*Written instruction*. Restate the entries below word for word, omitting nothing.

*Data rows*.
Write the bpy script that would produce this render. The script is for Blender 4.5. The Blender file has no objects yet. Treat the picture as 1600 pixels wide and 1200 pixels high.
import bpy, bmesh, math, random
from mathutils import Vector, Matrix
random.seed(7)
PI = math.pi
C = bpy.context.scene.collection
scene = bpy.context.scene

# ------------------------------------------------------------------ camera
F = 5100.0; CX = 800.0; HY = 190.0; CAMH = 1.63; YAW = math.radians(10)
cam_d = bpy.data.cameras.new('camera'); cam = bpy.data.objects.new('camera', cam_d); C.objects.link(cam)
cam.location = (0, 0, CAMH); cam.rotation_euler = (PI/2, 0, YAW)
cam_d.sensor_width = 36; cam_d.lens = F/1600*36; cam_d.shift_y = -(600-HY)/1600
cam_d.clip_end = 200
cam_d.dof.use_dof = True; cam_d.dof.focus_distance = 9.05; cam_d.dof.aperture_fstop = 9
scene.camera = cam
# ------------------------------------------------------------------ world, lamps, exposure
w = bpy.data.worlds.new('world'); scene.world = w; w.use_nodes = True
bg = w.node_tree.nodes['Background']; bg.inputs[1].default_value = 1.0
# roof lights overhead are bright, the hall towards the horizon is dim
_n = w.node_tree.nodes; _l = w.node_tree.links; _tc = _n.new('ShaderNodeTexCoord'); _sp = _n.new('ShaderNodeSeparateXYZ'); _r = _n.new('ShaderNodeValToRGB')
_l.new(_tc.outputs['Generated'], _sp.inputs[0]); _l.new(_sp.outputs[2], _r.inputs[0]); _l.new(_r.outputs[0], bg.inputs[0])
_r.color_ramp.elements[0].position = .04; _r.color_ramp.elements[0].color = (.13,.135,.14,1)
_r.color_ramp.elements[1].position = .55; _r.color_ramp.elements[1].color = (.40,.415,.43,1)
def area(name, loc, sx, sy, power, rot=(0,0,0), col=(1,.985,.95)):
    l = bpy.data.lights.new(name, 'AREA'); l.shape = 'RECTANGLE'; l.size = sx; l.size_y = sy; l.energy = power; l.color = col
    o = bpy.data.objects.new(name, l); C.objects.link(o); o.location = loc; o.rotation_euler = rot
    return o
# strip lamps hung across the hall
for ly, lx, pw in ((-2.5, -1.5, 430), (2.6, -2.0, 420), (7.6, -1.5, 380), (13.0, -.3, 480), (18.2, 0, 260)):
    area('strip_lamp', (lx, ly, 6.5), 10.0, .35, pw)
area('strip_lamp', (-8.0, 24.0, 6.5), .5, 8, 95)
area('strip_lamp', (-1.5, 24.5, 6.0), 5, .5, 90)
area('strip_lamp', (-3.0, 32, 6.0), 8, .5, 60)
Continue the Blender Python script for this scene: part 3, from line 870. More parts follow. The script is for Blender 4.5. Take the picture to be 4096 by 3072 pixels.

*Result of this exercise*.
Write the bpy script that would produce this render. The script is for Blender 4.5. The Blender file has no objects yet. Treat the picture as 1600 pixels wide and 1200 pixels high.
import bpy, bmesh, math, random
from mathutils import Vector, Matrix
random.seed(7)
PI = math.pi
C = bpy.context.scene.collection
scene = bpy.context.scene

# ------------------------------------------------------------------ camera
F = 5100.0; CX = 800.0; HY = 190.0; CAMH = 1.63; YAW = math.radians(10)
cam_d = bpy.data.cameras.new('camera'); cam = bpy.data.objects.new('camera', cam_d); C.objects.link(cam)
cam.location = (0, 0, CAMH); cam.rotation_euler = (PI/2, 0, YAW)
cam_d.sensor_width = 36; cam_d.lens = F/1600*36; cam_d.shift_y = -(600-HY)/1600
cam_d.clip_end = 200
cam_d.dof.use_dof = True; cam_d.dof.focus_distance = 9.05; cam_d.dof.aperture_fstop = 9
scene.camera = cam
# ------------------------------------------------------------------ world, lamps, exposure
w = bpy.data.worlds.new('world'); scene.world = w; w.use_nodes = True
bg = w.node_tree.nodes['Background']; bg.inputs[1].default_value = 1.0
# roof lights overhead are bright, the hall towards the horizon is dim
_n = w.node_tree.nodes; _l = w.node_tree.links; _tc = _n.new('ShaderNodeTexCoord'); _sp = _n.new('ShaderNodeSeparateXYZ'); _r = _n.new('ShaderNodeValToRGB')
_l.new(_tc.outputs['Generated'], _sp.inputs[0]); _l.new(_sp.outputs[2], _r.inputs[0]); _l.new(_r.outputs[0], bg.inputs[0])
_r.color_ramp.elements[0].position = .04; _r.color_ramp.elements[0].color = (.13,.135,.14,1)
_r.color_ramp.elements[1].position = .55; _r.color_ramp.elements[1].color = (.40,.415,.43,1)
def area(name, loc, sx, sy, power, rot=(0,0,0), col=(1,.985,.95)):
    l = bpy.data.lights.new(name, 'AREA'); l.shape = 'RECTANGLE'; l.size = sx; l.size_y = sy; l.energy = power; l.color = col
    o = bpy.data.objects.new(name, l); C.objects.link(o); o.location = loc; o.rotation_euler = rot
    return o
# strip lamps hung across the hall
for ly, lx, pw in ((-2.5, -1.5, 430), (2.6, -2.0, 420), (7.6, -1.5, 380), (13.0, -.3, 480), (18.2, 0, 260)):
    area('strip_lamp', (lx, ly, 6.5), 10.0, .35, pw)
area('strip_lamp', (-8.0, 24.0, 6.5), .5, 8, 95)
area('strip_lamp', (-1.5, 24.5, 6.0), 5, .5, 90)
area('strip_lamp', (-3.0, 32, 6.0), 8, .5, 60)
Continue the Blender Python script for this scene: part 3, from line 870. More parts follow. The script is for Blender 4.5. Take the picture to be 4096 by 3072 pixels.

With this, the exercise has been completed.